[Scripts that build scenes]
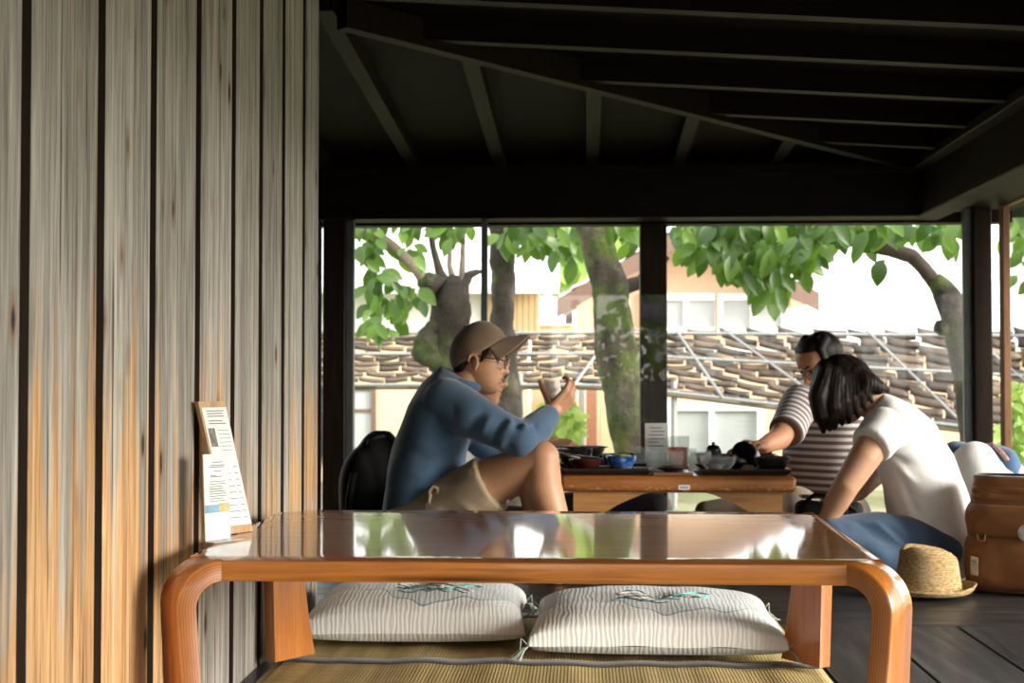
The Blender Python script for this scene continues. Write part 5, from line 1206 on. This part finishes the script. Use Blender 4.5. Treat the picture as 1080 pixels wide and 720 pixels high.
# ---- man behind him -------------------------------------------------------------
D2 = 5.28
p2 = thing('person', (P(470, 400, D2).x, D2, 0), 'person in glasses and white shirt, mostly hidden behind the blue sweater', 'person')
M2 = HM(P(508, 396, D2), math.radians(-6), math.radians(8), 0, .95)
b = MB(); head(b, M2); b.cap(P(500, 410, D2), .05, P(487, 432, D2), .06)
b.loft([(P(470, 545, D2), .15, .10), (P(472, 500, D2), .15, .10), (P(478, 455, D2), .16, .09), (P(484, 432, D2), .09, .05)], Y_)
b.chain([P(492, 447, 5.14), P(537, 456, 5.10), P(576, 466, 5.16)], [.048, .040, .026]); hand(b, P(576, 466, 5.16), V((1, .1, -.1)), (0, -.3, 1), (0, 1, .2), (.5, .7, .5), .05)
b.chain([P(492, 450, 5.46), P(530, 490, 5.52), P(556, 468, 5.50)], [.048, .040, .026]); hand(b, P(556, 468, 5.50), V((1, -.1, .05)), (0, .3, 1), (0, -1, .2), (.5, .7, .5), .05)
me = b.fuse(.0036, 3); me.materials.append(skin_b); me.materials.append(lip_m); lipfaces(me, M2); mi = np.zeros(len(me.polygons), dtype=np.int32); me.polygons.foreach_get('material_index', mi); o = finish('body', me, [skin_b, lip_m], p2); o.data.polygons.foreach_set('material_index', mi)
head_parts(M2, p2)
b = MB(); b.ell(M2 @ V((-.02, 0, .04)), (.088, .0815, .083), M2.to_3x3()); b.ell(M2 @ V((-.06, 0, -.03)), (.034, .058, .045), M2.to_3x3()); me = b.fuse(.005, 3); finish('hair', me, hair_k, p2)
b = MB(); b.loft([(P(466, 555, D2), .17, .12), (P(468, 515, D2), .185, .125), (P(474, 470, D2), .19, .11), (P(480, 446, D2), .18, .09), (P(487, 432, D2), .09, .06)], Y_)
b.chain([P(490, 446, 5.14), P(518, 452, 5.12)], [.075, .062]); b.chain([P(490, 448, 5.44), P(516, 474, 5.5)], [.075, .062]); me = b.fuse(.008, 6); folds(me, [], .010, 9); finish('shirt', me, whitec, p2)
b = MB()
for yy, yk_ in ((5.20, 5.13), (5.38, 5.55)):
    b.chain([P(470, 558, yy), P(548, 553, yk_)], [.095, .065]); b.chain([P(548, 553, yk_), P(500, 572, 5.28+(yk_-5.28)*.2)], [.06, .045])
b.chain([P(548, 553, 5.55), P(600, 534, 5.50), P(690, 531, 5.42)], [.064, .058, .05]); b.ell(P(470, 560, D2), (.13, .18, .09)); dk = fabric('dark_trousers', (.018, .018, .022), 350); me = b.fuse(.008, 5); folds(me, [], .006, 10); floor_clip(me); finish('trousers', me, dk, p2)

# ---- man in the striped shirt -----------------------------------------------------
D3 = 5.50
p3 = thing('person', (P(870, 400, D3).x, D3, 0), 'person in a brown and white striped tee, bowed over the table', 'person')
lat3 = V((.62, -.78, 0)).normalized()
M3 = HM(P(866, 384, D3-.05), math.radians(180+32), math.radians(30), 0, .98)
b = MB(); head(b, M3); b.cap(P(868, 398, D3), .052, P(870, 418, D3), .06)
b.loft([(P(872, 540, D3), .15, .10), (P(870, 490, D3), .15, .10), (P(868, 435, D3), .16, .09), (P(869, 414, D3), .08, .05)], lat3)
b.chain([P(842, 428, 5.40), P(822, 462, 5.22), P(805, 470, 5.10)], [.05, .042, .028]); hand(b, P(805, 470, 5.10), V((-.55, -.8, .10)), (0, -.4, 1), (0, 1, 0), (.4, .5, .4), .05)
b.chain([P(897, 430, 5.62), P(905, 480, 5.55), P(895, 520, 5.30)], [.05, .042, .028]); hand(b, P(895, 520, 5.30), V((-.6, -.7, -.3)), (0, -.3, 1), (-1, 0, 0), (.4, .6, .5), .05)
me = b.fuse(.0036, 3); me.materials.append(skin_d); me.materials.append(lip_m); lipfaces(me, M3); mi = np.zeros(len(me.polygons), dtype=np.int32); me.polygons.foreach_get('material_index', mi); o = finish('body', me, [skin_d, lip_m], p3); o.data.polygons.foreach_set('material_index', mi)
head_parts(M3, p3)
b = MB(); R3 = M3.to_3x3()
b.ell(M3 @ V((-.040, 0, .040)), (.066, .082, .078), R3); b.ell(M3 @ V((-.055, 0, -.015)), (.042, .068, .055), R3)
for s_ in (-1, 1): b.chain([M3 @ V((-.02, s_*.050, .095)), M3 @ V((.022, s_*.062, .078)), M3 @ V((.032, s_*.071, .048)), M3 @ V((.014, s_*.072, .010))], [.024, .016, .012, .007]); b.ell(M3 @ V((-.012, s_*.058, .052)), (.040, .024, .042), R3)
b.ell(M3 @ V((.012, 0, .078)), (.058, .062, .042), R3)
me = b.fuse(.004, 3); finish('hair', me, hair_k, p3)
t = NT('striped_jersey'); s1 = t.attr('stripe'); fr = t.math('FRACT', t.math('MULTIPLY', s1, 1/.0265)); 
t.color(t.mix(.3, t.ramp(fr, [(0, (.15, .10, .085)), (.44, (.16, .105, .09)), (.52, (.62, .60, .62)), (.93, (.64, .62, .64)), (1, (.15, .10, .085))]), t.ramp(t.noise(t.coord(), 300, 2), [(.3, .6), (.7, 1.)]), 'MULTIPLY')); t.set(Roughness=.9, Sheen_Weight=.2); strp = t.m
b = MB(); b.loft([(P(874, 522, D3), .165, .11), (P(872, 505, D3), .18, .125), (P(870, 470, D3), .185, .122), (P(868, 440, D3), .195, .112), (P(868, 422, D3), .18, .09), (P(869, 411, D3), .10, .07), (P(870, 405, D3), .066, .06)], lat3, 32, 2.2)
sl = [(P(846, 424, 5.42), .075), (P(828, 456, 5.25), .066)]; sr = [(P(896, 426, 5.60), .075), (P(904, 468, 5.56), .066)]
for q in (sl, sr): b.loft([(q[0][0]-(q[1][0]-q[0][0])*.15, .06, .06), (q[0][0], q[0][1], q[0][1]), (q[1][0], q[1][1], q[1][1])], V((.3, -.9, .2)))
me = b.fuse(.0065, 5); folds(me, [(P(860, 450, 5.3), P(885, 500, 5.3), .015, -.01), (P(850, 460, 5.3), P(860, 510, 5.3), .015, .008), (P(850, 488, 5.3), P(890, 500, 5.3), .015, -.008)], .010, 8)
v = npv(me); c0_ = np.array(P(868, 430, D3)); st = v[:, 2].copy()
for q in (sl, sr):
    a, c = np.array(q[0][0]), np.array(q[1][0]); d, tt = segdist(v, a, c+(c-a)*.1); ln_ = np.linalg.norm(c-a); k = (d < .085) & (np.linalg.norm((v-c0_)[:, :2] @ np.eye(2), axis=1) > .15); st[k] = (((v-a) @ ((c-a)/ln_))[k])
at_ = me.attributes.new('stripe', 'FLOAT', 'POINT'); at_.data.foreach_set('value', st.astype(np.float32)); finish('striped_shirt', me, strp, p3)
b = MB(); b.ell(P(872, 545, D3), (.17, .17, .13)); b.chain([P(865, 552, 5.48), P(840, 533, 5.22)], [.095, .070]); b.chain([P(880, 552, 5.62), P(830, 552, 5.72)], [.095, .07]); b.chain([P(840, 533, 5.22), P(775, 540, 5.26), P(745, 540, 5.26)], [.066, .056, .045]); b.chain([P(830, 552, 5.72), P(860, 585, 5.55)], [.06, .05])
me = b.fuse(.008, 5); folds(me, [], .006, 10); floor_clip(me); finish('trousers', me, fabric('taupe_trousers', (.20, .155, .11), 350), p3)

# ---- woman in white -------------------------------------------------------------
D4 = 4.68
p4 = thing('person', (P(985, 400, D4).x, D4, 0), 'person with black bob, white top and blue jeans, leaning forward on the floor', 'person')
M4 = HM(P(890, 409, D4), math.radians(180-8), math.radians(38), 0, .93)
lat4 = V((.15, 1, 0)).normalized()
b = MB(); head(b, M4); b.cap(P(903, 414, D4), .045, P(928, 432, D4), .055)
b.loft([(P(985, 585, D4), .14, .10), (P(980, 530, D4), .13, .10), (P(965, 485, D4), .13, .09), (P(942, 447, D4), .14, .07), (P(928, 432, D4), .07, .05)], lat4)
ash, ael, awr = P(928, 456, 4.50), P(893, 511, 4.46), P(871, 550, 4.50)
b.chain([ash, P(912, 482, 4.475), ael], [.053, .049, .041]); b.chain([ael, P(883, 528, 4.48), awr], [.041, .039, .027]); hand(b, awr, V((-.6, .35, -.45)), (-.3, -1, .3), (-.6, 0, .6), (.4, .5, .4), .05, .9)
b.chain([P(934, 452, 4.86), P(922, 500, 4.88), P(905, 520, 4.76)], [.048, .04, .026]); hand(b, P(905, 520, 4.76), V((-.7, -.6, -.2)), (.0, -.2, 1), (-1, .3, 0), (.4, .6, .5), .05, .9)
an4 = P(962, 592, 4.48); foot(b, V((an4.x+.02, 4.50, .06)), (1, .2, 0), .9)
me = b.fuse(.0036, 4); floor_clip(me); me.materials.append(skin_c); me.materials.append(lip_m); lipfaces(me, M4); mi = np.zeros(len(me.polygons), dtype=np.int32); me.polygons.foreach_get('material_index', mi); o = finish('body', me, [skin_c, lip_m], p4); o.data.polygons.foreach_set('material_index', mi)
head_parts(M4, p4, False)
topm = fabric('white_blouse', (.86, .86, .85), 380, .88, .04, .2, .1)
b = MB(); b.loft([(P(1000, 606, D4), .16, .085), (P(995, 585, D4), .18, .125), (P(985, 555, D4), .18, .132), (P(976, 522, D4), .175, .132), (P(967, 492, D4), .172, .124), (P(954, 464, D4), .172, .112), (P(940, 444, D4), .165, .088), (P(928, 430, D4), .11, .062), (P(921, 424, D4), .065, .046)], lat4, 36, 2.15)
h0, h1 = P(934, 449, 4.535), P(918, 470, 4.475); b.loft([(h0-(h1-h0)*.3, .05, .05), (h0, .070, .068), (h1, .066, .064)], V((.5, .3, .6))); h0, h1 = P(936, 450, 4.83), P(926, 478, 4.87); b.loft([(h0-(h1-h0)*.3, .05, .05), (h0, .07, .068), (h1, .064, .062)], V((.5, .3, .6)))
me = b.fuse(.0065, 6); yq = 4.53
folds(me, [L(938, 480, yq, 990, 500, yq, .012, -.012), L(940, 486, yq, 985, 525, yq, .012, .010), L(940, 492, yq, 970, 545, yq, .012, -.012), L(946, 505, yq, 958, 550, yq, .012, .010), L(950, 478, yq, 1000, 480, yq, .014, .008), L(960, 520, yq, 1005, 540, yq, .014, -.009), L(965, 545, yq, 1010, 560, yq, .012, .009), L(985, 540, yq, 1015, 600, yq, .014, -.010), L(930, 440, yq, 960, 455, yq, .016, -.006), L(1000, 520, yq, 1012, 590, yq, .014, .008)], .010, 8); floor_clip(me, .02); finish('blouse', me, topm, p4)
t = NT('blue_denim'); t.color(t.mix(.4, t.ramp(t.noise(t.coord(), 7, 4), [(.3, (.035, .07, .135)), (.7, (.08, .14, .235))]), t.ramp(t.noise(t.coord((200, 200, 200)), 3, 2), [(.35, .5), (.65, 1.)]), 'MULTIPLY')); t.set(Roughness=.9, Sheen_Weight=.2); t.bump(t.noise(t.coord(), 500, 2), .2, .002); denim = t.m
b = MB(); b.ell(P(985, 580, D4), (.13, .18, .115)); k1 = P(877, 564, 4.49)
b.chain([P(985, 580, 4.58), P(930, 566, 4.52), k1], [.10, .078, .062]); b.chain([k1, P(925, 588, 4.44), an4], [.058, .050, .042]); k2 = P(880, 566, 4.82); b.chain([P(985, 580, 4.78), k2], [.10, .062]); b.chain([k2, P(955, 592, 4.80)], [.058, .045])
me = b.fuse(.007, 5); folds(me, [L(900, 545, 4.45, 940, 580, 4.45, .012, -.009), L(915, 543, 4.45, 950, 575, 4.45, .010, .009), L(930, 545, 4.45, 955, 570, 4.45, .010, -.009), L(880, 548, 4.43, 900, 585, 4.43, .012, .006)], .007, 11); floor_clip(me); finish('jeans', me, denim, p4)
# bob hair: skull cap and hanging locks
b = MB(); hy = D4
b.ell(P(891, 402, hy), (.098, .092, .088), Matrix.Rotation(math.radians(25), 3, 'Y'))
for i, dy in enumerate((-.075, -.05, -.025, .0, .025, .05, .075)):
    s_ = 1-abs(dy)/.2
    b.chain([P(872, 393, hy+dy*.8), P(864, 418, hy+dy), P(866, 438, hy+dy), P(868, 455-abs(dy)*60, hy+dy)], [.045*s_, .034, .026, .008])
    b.chain([P(884, 400, hy+dy*.9), P(880, 428, hy+dy*1.05), P(880, 450-abs(i-1)*1.0, hy+dy)], [.05*s_, .034, .010])
    b.chain([P(902, 396, hy+dy*.8), P(915, 404, hy+dy), P(926, 408, hy+dy), P(936, 413-abs(dy)*30, hy+dy)], [.055*s_, .036, .024, .008])
for i, (x0, y0, x1, y1) in enumerate(((884, 400, 888, 448), (890, 400, 896, 445), (895, 400, 905, 440), (899, 398, 913, 432), (902, 396, 920, 424), (880, 398, 875, 453))):
    b.chain([P(x0, y0, hy-.055), P((x0+x1)/2, (y0+y1)/2, hy-.088), P(x1, y1, hy-.078)], [.04, .022, .007])
me = b.fuse(.0042, 3, .5); v = npv(me); n = npn(me)
for i in range(len(v)):
    p = v[i]; a = math.atan2(p[1]-hy, p[0]-P(891, 0, hy).x); v[i] += n[i]*(.0007*math.sin(a*60+6*mnoise.noise(V(p)*9))+.003*mnoise.noise(V((p[0]*40, p[1]*40, p[2]*6))))
me.vertices.foreach_set('co', v.ravel()); me.update(); finish('bob_hair', me, hair_w, p4)

# black shoulder bag with a phone on it
yb_ = 5.0; bx_ = P(866, 0, yb_).x
SB = thing('shoulder_bag', (bx_, yb_, 0), 'black shoulder bag on the floor between the woman in white and the striped tee', 'bag')
b = MB(); b.box((bx_-.10, yb_-.045, .002), (bx_+.13, yb_+.045, P(0, 524, yb_).z), .03, seg=4); me = b.fuse(.007, 4); folds(me, [], .008, 10); floor_clip(me); finish('pouch', me, blk, SB)
b = MB(); b.tube([(bx_-.09, yb_-.03, .20), (bx_-.04, yb_-.05, .245), (bx_+.03, yb_-.055, .235), (bx_+.10, yb_-.045, .19), (bx_+.14, yb_-.05, .08), (bx_+.10, yb_-.06, .02)], .007, 8); b.build('shoulder_strap', blk, SB, smooth=180)
px_ = P(858, 0, yb_).x; zt = P(0, 524, yb_).z+.012; PH = thing('phone', (px_, yb_, zt), 'dark phone lying on the black shoulder bag by the bare forearm', 'phone')
b = MB(); b.box((px_-.055, yb_-.036, zt-.003), (px_+.055, yb_+.036, zt+.006), .003, M=None); b.build('case', plain('grey_phone_case', (.12, .13, .14), .3), PH, smooth=40); b = MB(); b.box((px_-.051, yb_-.032, zt+.006), (px_+.051, yb_+.032, zt+.007)); b.build('screen', plain('dark_screen', (.02, .022, .025), .1), PH, smooth=0)
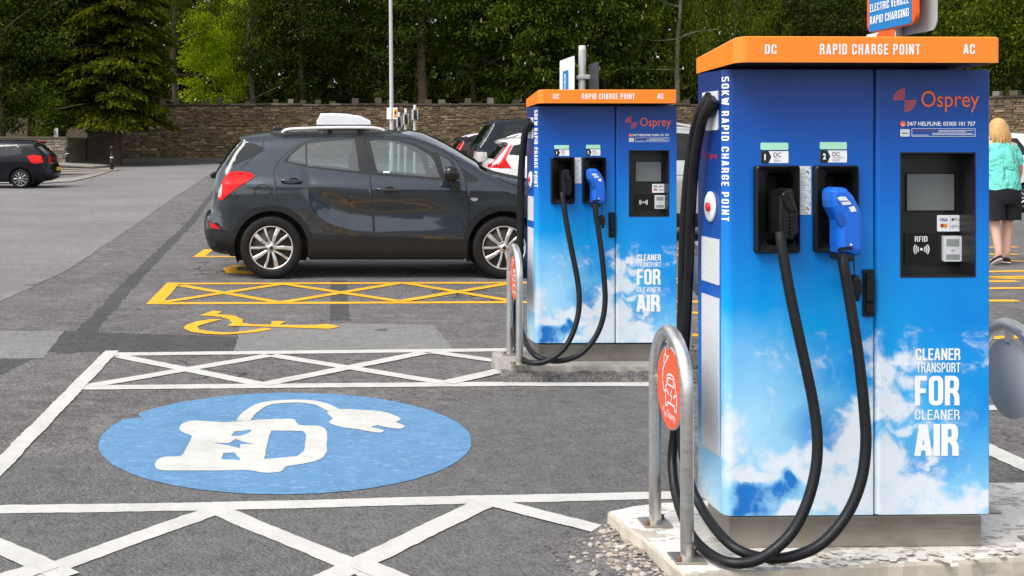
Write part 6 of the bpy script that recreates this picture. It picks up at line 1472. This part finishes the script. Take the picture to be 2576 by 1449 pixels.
MB().rbox(-.09, .09, -.02, .02, 0, P(0, 322, 52.3).z - 1.5, .01).obj('panel', M['white_plastic'], e); MB().box(-.04, .04, .021, .06, -.7, .6).obj('stake', M['galv'], e)

# ================================================================ THE WOMAN
W_ = P(2536, 655, 14.15); wz = zg(14.15)
pe = empty('person', (W_.x, 14.15, wz), 0, 'woman in turquoise T-shirt and black shorts walking away at the right edge', 'person')
def skin(name, verts, edges, radii, mat, parent, sub=2, root=0):
    bm = bmesh.new(); L = bm.verts.layers.skin.verify(); vs = [bm.verts.new(v) for v in verts]
    for v, r in zip(vs, radii): v[L].radius = r if isinstance(r, tuple) else (r, r)
    vs[root][L].use_root = True
    for a, b in edges: bm.edges.new((vs[a], vs[b]))
    me = bpy.data.meshes.new(name); bm.to_mesh(me); bm.free(); o = bpy.data.objects.new(name, me); C.objects.link(o)
    o.modifiers.new('s', 'SKIN').use_smooth_shade = True; m_ = o.modifiers.new('u', 'SUBSURF'); m_.levels = m_.render_levels = sub
    bpy.context.view_layer.update(); ev = o.evaluated_get(bpy.context.evaluated_depsgraph_get()); me2 = bpy.data.meshes.new_from_object(ev)
    bpy.data.objects.remove(o); me2.materials.clear(); me2.materials.append(mat); me2.polygons.foreach_set('use_smooth', [True] * len(me2.polygons)); return link(name, me2, parent)
# faces away (+Y); left leg is -x.  heights in metres for a 1.72 m figure, slightly stooped
J = [(0, 0, .93), (0, .01, 1.08), (0, .03, 1.25), (.0, .05, 1.40), (.0, .075, 1.47), (0, .10, 1.55),            # 0-5 spine, neck
     (-.10, 0, .88), (-.105, -.03, .50), (-.10, -.12, .12), (-.10, -.02, .04),                                       # left leg, trailing
     (.10, .01, .88), (.10, .05, .50), (.075, .02, .10), (.07, .13, .035),                                           # right leg
     (-.17, .05, 1.385), (-.24, .05, 1.12), (-.25, .16, .93), (.17, .05, 1.385), (.26, .06, 1.13), (.29, .17, .95), (0, .12, 1.63)]
E_ = [(0, 1), (1, 2), (2, 3), (3, 4), (4, 5), (0, 6), (6, 7), (7, 8), (8, 9), (0, 10), (10, 11), (11, 12), (12, 13), (3, 14), (14, 15), (15, 16), (3, 17), (17, 18), (18, 19), (5, 20)]
Rr = [(.17, .13), (.15, .11), (.16, .11), (.15, .10), .055, .055, .10, .062, .040, .035, .10, .062, .040, .035, .062, .046, .032, .062, .046, .032, (.085, .10)]
bd_ = skin('body', J, E_, Rr, M['skin'], pe)
for hx in (-.25, .29):
    for k in range(5):
        a = (k - 2) * .018; hy0 = .165 if hx < 0 else .175; hz0 = .93 if hx < 0 else .95
        th = k == 0; L = [(hx + a, hy0 + .01, hz0 - .02), (hx + a * 1.15 + (.02 if th else 0), hy0 + .035, hz0 - (.05 if th else .06)), (hx + a * 1.2 + (.025 if th else 0), hy0 + .045, hz0 - (.07 if th else .095 + .01 * (2 - abs(k - 2))))]
        MB().tube(L, [.010, .0085, .006], 7).obj('finger', M['skin'], bd_)
MB().ell((0, .215, 1.62), (.014, .022, .02), 8, 6).obj('nose', M['skin'], bd_)
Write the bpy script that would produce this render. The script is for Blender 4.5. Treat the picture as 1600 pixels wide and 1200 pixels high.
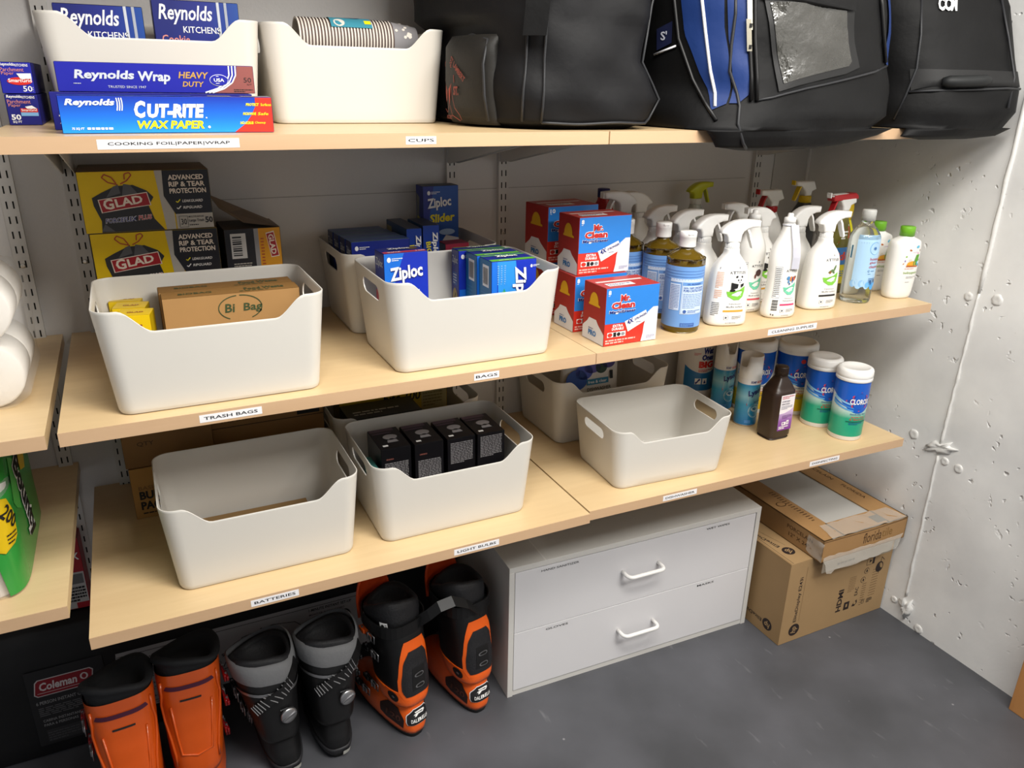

Written task:
Repeat exactly the lines running from the one with "Write part 6" through the one with "MB().rbox(-.09, .09, -.02, .02, 0, P(0, 322, 52.3).z", both included.

Full solution:
Write part 6 of the bpy script that recreates this picture. It picks up at line 1472. This part finishes the script. Take the picture to be 2576 by 1449 pixels.
MB().rbox(-.09, .09, -.02, .02, 0, P(0, 322, 52.3).z - 1.5, .01).obj('panel', M['white_plastic'], e); MB().box(-.04, .04, .021, .06, -.7, .6).obj('stake', M['galv'], e)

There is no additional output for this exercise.